Thursday, July 17, 2014

How does the fate of Mrs.Crater, Lucynell, and Mr.Shiftlet connect to the title of "The Life You Save May Be Your Own"?

O'Connor's religious vision deals with humankind's fall from grace.  Her comedy shows her characters' blindness and inability to redeem themselves through nihilism and materialism.  The title "The Life you Save May be Your Own" deals not with highway safety, but with salvation in the afterlife.


Mr. Shiflet's fate is just as his name suggests: a shiftless wanderer.  He begins and ends the story lost.  Though he has the ability to redeem himself by marrying an Innocent, Lucynell, he abandons her in favor of a car, a few bucks, and a hitchhiker.  Ironically, the hitchhiker boy abandons him the same way Shiftlet abandons Lucynell.

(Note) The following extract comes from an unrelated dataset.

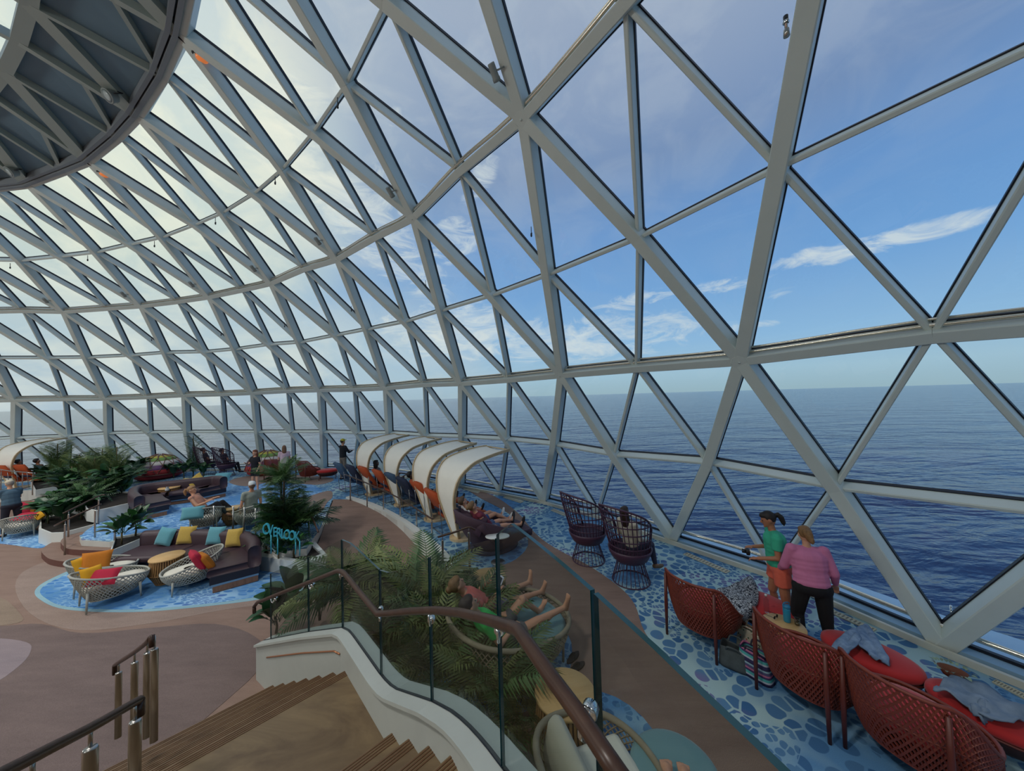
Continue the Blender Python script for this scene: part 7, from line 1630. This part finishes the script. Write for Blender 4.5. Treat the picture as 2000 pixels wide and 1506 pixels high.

Lucynell remains silent the entire story; as such, she is an Innocent, uncorrupted, the Virgin Mary, and "angel of Gawd."  She is blind to the cruelties and materialism of the world.  But, because of her mother's blindness, Lucynell is abandoned on the highway.  In the end, we must assume that she will be corrupted too.  As she is literally lost by the end of the story by Shiftlet, her life too is not saved.


Mrs. Crater too loses everything in the story: her daughter, her car, and her salvation too.  She has been deceived by an imposter, Shiftlet.  Her faith in him is misguided; instead of protecting her daughter, an Innocent, she ends up brokering a marriage to a fraud, paying Shiftlet--a kind of pagan, unholy dowry.